Classical calligraphy in modern China is regarded as an art of exquisite refinement and, alongside poetry, the ultimate expression of Chinese culture. The act of taking brush to paper is a fluid and dynamic dance, the shaping of each stroke imperative in relaying "meaning" to the character, for, the character innately carries the meaning of the intended word. In light of the influence of Western modernism and movements like Abstract Expressionism, as well as social and political changes in China, several calligraphers, percolating in the 1950's and blossoming in the mid-1980s, began to subvert the relationship between the character's form and its meaning, allowing the content of the composition to govern the form, as opposed to the form of the characters to dictate the composition. While the works maintained their calligraphic style, the image became increasingly abstract, and at the extreme, divorced from any specific language except the language of painting.
Part 1 of the exhibition includes Gu Gan, Huang Yao, Luo Qi, and Wang Dongling - artists who are pioneers in this field. The exhibited pieces play with shapes and forms of characters to reinforce their meanings, sometimes blending multiple characters or separating them into component parts with a largely pictographic result. As a unit, the artists succeed in bringing a new voice to the rigorous art of calligraphy, while paying homage to its place in Chinese heritage and identity.
Born in 1942 in Changsha, Gu Gan is considered the forefather of the modern calligraphy movement, and the founder of the Modernist School of Chinese Calligraphy. His works are typically multi-layered, with the title revealing the theme, and that thematic word or phrase becoming an integral part of the composition. He experiments with the shapes and forms of characters to reinforce their meanings, sometimes blending multiple characters or separating them into component parts. Over the years of his practice, Gu Gan has increasingly experimented, making his own paper and integrating Western media such as acrylic paints and color pigments, melding painting and calligraphy into an entirely new form of art.
The cartoonist, painter and calligrapher Huang Yao (born Shanghai 1917) rose to fame as a cartoonist in China in the 1930s before settling in Malaysia, where he channelled his artistic talent into rejuvenating traditional Chinese calligraphy and painting. He took apart the components of his classical training, painstakingly studying each character's shape and structure, and developing a "return of innocence" style resembling children's handwriting. The forms in his calligraphic works are based primarily on pictographic bell-cauldron inscriptions, which he recreates with the vibrant colours of his lush Malay surroundings. While these works are ostensibly rooted in Chinese culture, they fall somewhere between figurative and abstract, agnostically unconfined to the stylistic dichotomies of East or West.

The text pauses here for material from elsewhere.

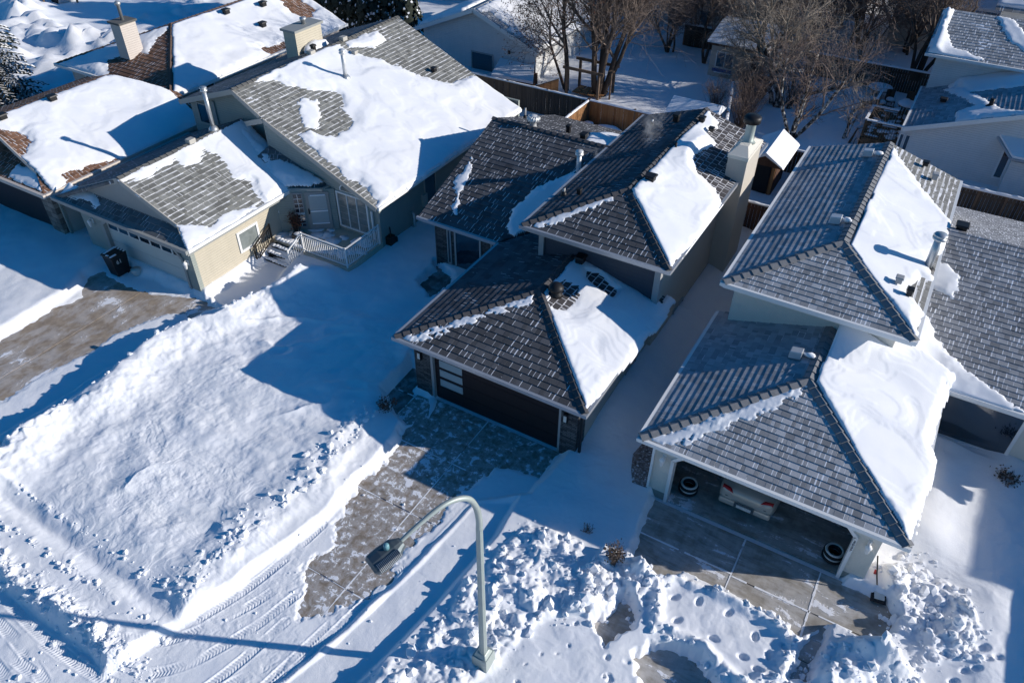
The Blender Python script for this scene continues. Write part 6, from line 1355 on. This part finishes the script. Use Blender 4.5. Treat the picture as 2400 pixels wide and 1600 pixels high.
t = thing('porch_planter', 'dark planter box under snow beside the entry steps', 'planter', (-22.75, 20.3, .6)); MB().obox((-22.75, 20.3, .72), (.5, .2, 0), (-.1, .26, 0), (0, 0, .24)).build('box', M['black'], t, bevel=.02); MB().blob((-22.75, 20.3, .84), (.24, .16, .05), 1, 9, 4).build('snow_cover', M['roofsnow'], t)

# ================================================================== trees
def grow(tr, cr, rr, p, d, L, r, lvl, maxl, kids, up, wob, minr, forks=None, ends=None):
    segs = 5 if lvl <= 1 else (3 if lvl == 2 else 2); pts = [p]; q = p; dd = d.copy()
    for i in range(segs):
        dd = (dd + Vector((rr.gauss(0, wob), rr.gauss(0, wob), rr.gauss(0, wob * .7) + up))).normalized(); q = q + dd * (L / segs); pts.append(q)
    taper = .45 if lvl == 0 else .35
    rad = [max(minr * .7, r * (1 - (1 - taper) * i / segs)) for i in range(segs + 1)]
    (tr if lvl == 0 else cr).tube(pts, rad, (9, 6, 4, 3, 3)[min(lvl, 4)], lvl == 0, lvl < 3)
    if ends is not None and lvl >= maxl - 1: ends.append(pts[-1])
    if lvl >= maxl: return
    n = kids[lvl]
    for k in range(n):
        t = (.35 if lvl == 0 else .15) + (.65 if lvl == 0 else .85) * (k + rr.random()) / n; f = t * segs; i = min(int(f), segs - 1); b = pts[i].lerp(pts[i + 1], f - i)
        ax = (pts[i + 1] - pts[i]).normalized(); o = ax.orthogonal().normalized(); o.rotate(__import__('mathutils').Quaternion(ax, rr.uniform(0, 6.283)))
        an = rr.uniform(.45, .95) if lvl < 2 else rr.uniform(.4, 1.2); nd = (ax * math.cos(an) + o * math.sin(an)).normalized()
        grow(tr, cr, rr, b, nd, L * rr.uniform(.44, .72) * (1.2 - .45 * t), max(minr, rad[i] * rr.uniform(.4, .62)), lvl + 1, maxl, kids, up, wob, minr, None, ends)

def tree(name, label, base, stems, kids, bark='bark', twig='twig', seed=1, up=.05, wob=.16, minr=.0065, group='bare trees in the back yards', leaves=0):
    rr = random.Random(seed); z = ground_at(*base); t = thing(name, label, 'tree', (*base, z), group); tr, cr, lf = MB(), MB(), MB()
    for (dx, dy, ang, az, L, r) in stems:
        d = Vector((math.sin(ang) * math.cos(az), math.sin(ang) * math.sin(az), math.cos(ang))); ends = []
        grow(tr, cr, rr, Vector((base[0] + dx, base[1] + dy, z - .2)), d, L, r, 0, len(kids), kids, up, wob, minr, None, ends)
        for e in ends:
            if leaves and rr.random() < leaves:
                for _ in range(2):
                    s = e + Vector((rr.gauss(0, .08), rr.gauss(0, .08), rr.gauss(0, .08) - .05)); u = Vector((rr.gauss(0, 1), rr.gauss(0, 1), rr.gauss(0, 1))).normalized() * .07; v = u.orthogonal() * .6; lf.face([s - u, s + v * .5, s + u, s - v * .5])
    tr.build('trunk', M[bark], t); cr.build('crown', M[twig], t)
    if lf.f: lf.build('dead_leaves', M['leafr'], t)
    return t
tree('birch_tree', 'mottled birch forking low, behind the snow-roofed brown shed', (-6.85, 42.75), [(0, 0, .08, 1.0, 2.4, .17), (0.02, 0, .55, 3.3, 4.6, .11), (.05, 0, .45, .35, 4.9, .12), (0, .03, .12, 1.4, 5.0, .10)], [6, 6, 5, 2], 'birch', 'twigr', 21, .01, .14)
tree('multi_stemmed_tree', 'big bare tree with a clump of thick straight stems and upright shoots', (-18.6, 42.4), [(-.2, 0, .28, 2.9, 6.5, .2), (.1, .1, .12, 1.4, 7.5, .24), (.25, 0, .42, .3, 6.6, .19), (0, -.1, .1, 4, 7, .2), (.1, .2, .3, .9, 7, .15), (-.1, 0, .2, 3.6, 7, .13)], [9, 8, 6, 3], 'bark', 'twig', 22, .09, .12)
tree('leaning_tree', 'dark trunk leaning left over the grey-brown fence, with dry leaves', (-20.75, 42.3), [(0, 0, .36, 2.7, 6.8, .17), (-.1, .1, .5, 2.2, 5.2, .1)], [9, 8, 6, 3], 'bark', 'twig', 23, .02, .15, leaves=.45)
tree('multi_stemmed_tree', 'vase shaped dark tree behind the far fence next to the pale grey roof', (-2.2, 55.6), [(0, 0, .22, 3.0, 5.2, .15), (.1, 0, .12, 1.2, 6, .17), (.15, .1, .34, .4, 5.4, .14), (-.1, 0, .38, 2.7, 5, .12), (0, 0, .3, 1.8, 5.6, .12)], [7, 6, 5, 3], 'bark', 'twig', 24, .09, .10)
tree('young_tree', 'thin young tree with few forks on sunlit snow beyond the far fence', (-5.9, 57.5), [(0, 0, .1, 2, 2.2, .08), (0, 0, .45, .5, 3.4, .06), (0, 0, .4, 2.8, 3, .055), (0, 0, .3, 5, 2.6, .05)], [4, 4, 3], 'bark', 'bark', 25, .05, .1)
tree('pruned_tree', 'thin pruned tree with a cut mottled trunk and pale upright shoots', (-4.25, 44.1), [(0, 0, .08, 1, 1.9, .09), (.1, .1, .2, .3, 2.6, .035), (.05, .05, .15, 2, 2.4, .03)], [5, 4, 3], 'birch', 'twigp', 26, .12, .06, .009)
tree('pruned_tree', 'leaning sawn-off stump beside the thin pruned tree', (-3.9, 43.7), [(0, 0, .35, .6, 1.1, .08)], [1, 1], 'bark', 'twig', 27, .02, .03)
tree('dead_tree', 'thick grey leafless trunk rising before the pale shed', (-10.9, 47.6), [(0, 0, .04, 1, 7.2, .26), (.6, -.4, .25, .4, 5.0, .17), (.9, -.2, .45, .5, 3.8, .14)], [7, 6, 5, 3], 'bark', 'twigp', 28, .01, .17)
tree('shaggy_willow', 'pale peeling willow trunks tangled in brown twigs', (-8.7, 46.6), [(0, 0, .3, .6, 4.6, .24), (.2, 0, .12, 2, 5.2, .22), (-.3, .2, .4, 2.6, 4.2, .15), (.5, .1, .55, .2, 4.2, .13)], [7, 7, 6, 2], 'birch', 'twigp', 29, -.01, .2)
tree('bare_tree', 'tall bare tree with pale branches over the centre of the yards', (-13.2, 52.6), [(0, 0, .1, 1, 5.5, .17), (0, 0, .4, 2.9, 4.4, .11), (0, 0, .35, .2, 4.8, .11)], [8, 7, 6, 3], 'bark', 'twig', 30, .05, .14)
tree('bare_tree', 'leaning bare tree left of the pale shed by the dark fence', (-14.9, 51.2), [(0, 0, .4, 2.6, 4.6, .1), (0, 0, .15, 1.5, 4.8, .11)], [7, 6, 6, 3], 'bark', 'twig', 31, .05, .14)
tree('bare_tree', 'leafless tree seen above the brown tiled roof ridge', (-45.5, 45.0), [(0, 0, .2, 3, 4.4, .13), (0, 0, .3, .6, 4.2, .11), (.1, 0, .1, 1.5, 4.8, .12)], [7, 6, 4, 2], 'bark', 'twig', 32, .06, .13)
tree('bare_tree', 'bare tree rising behind the white gable house', (-21.5, 54.), [(0, 0, .15, 1, 5.5, .15), (0, 0, .35, 2.9, 4.8, .1), (0, 0, .35, .2, 4.8, .1)], [7, 7, 6, 3], 'bark', 'twig', 33, .06, .13)
proto = tree('thicket_tree', 'dense brown twiggy tree behind the pale shed, first from the white house', (-17.9, 52.2), [(0, 0, .3, 2.6, 3.4, .09), (0, 0, .1, 1, 4.0, .1), (0, 0, .35, .3, 3.6, .08), (0, 0, .5, 4.5, 3, .07), (.3, .3, .25, 1.3, 3.6, .08)], [8, 7, 6, 3], 'bark', 'twigr', 34, .03, .18, group='brown twiggy trees behind the yards')
def copy_tree(o, loc, rz, sc, label):
    c = o.copy(); COL.objects.link(c); c.location = loc; c.rotation_euler = (0, 0, rz); c.scale = sc; c['label'] = label
    for ch in o.children:
        k = ch.copy(); COL.objects.link(k); k.parent = c
    return c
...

Born in 1960 Hangzhou, Luo Qi is a founder and leading proponent of the modern calligraphy movement Calligraphyism, formed in Mainland China in the 1980s. Exemplifying both traditional and contemporary styles, Luo manipulates the form and structure of characters, and uses traditional brushstrokes to create non-semantic forms. By painting in bold, bright colours, borrowing from Pop Art styles, he breaks away from traditional calligraphy and incorporates a strong modern, abstract element reminiscent of Franz Kline or Robert Motherwell. To the Chinese eye, his paintings appear Western, but to the Western eye, they appear unmistakably Chinese.
Wang Dongling (Chinese, born 1945) is a leading artist and calligrapher renowned for large-scale abstract works that he calls “calligraphic paintings.” Wang's calligraphy instructor Lin Sanzhi (1898-1989) encouraged him to extend beyond the limits of tradition to find a method of individual expression. Over time, Wang acquired the confidence to experiment with ways in which the calligraphic stroke might be liberated from the conveyance of meaning, using the line as a form of expression, parallel to the use of line he admired in Picasso, Klee, Miro and Matisse. The act of his painting became a physical performance in which Wang translates the text of ancient Chinese poems with gestural interpretations of traditional characters. With bold and forceful brushstrokes, Wang often saturates the paper all the way to the edges, reversing the usual ratio of background space to figure on the paper, thereby creating a heightened sense of tension for the viewer. This exhibit features some of his early works in running calligraphic script from the 1990s as well as recent works in Chaos script (luanshu).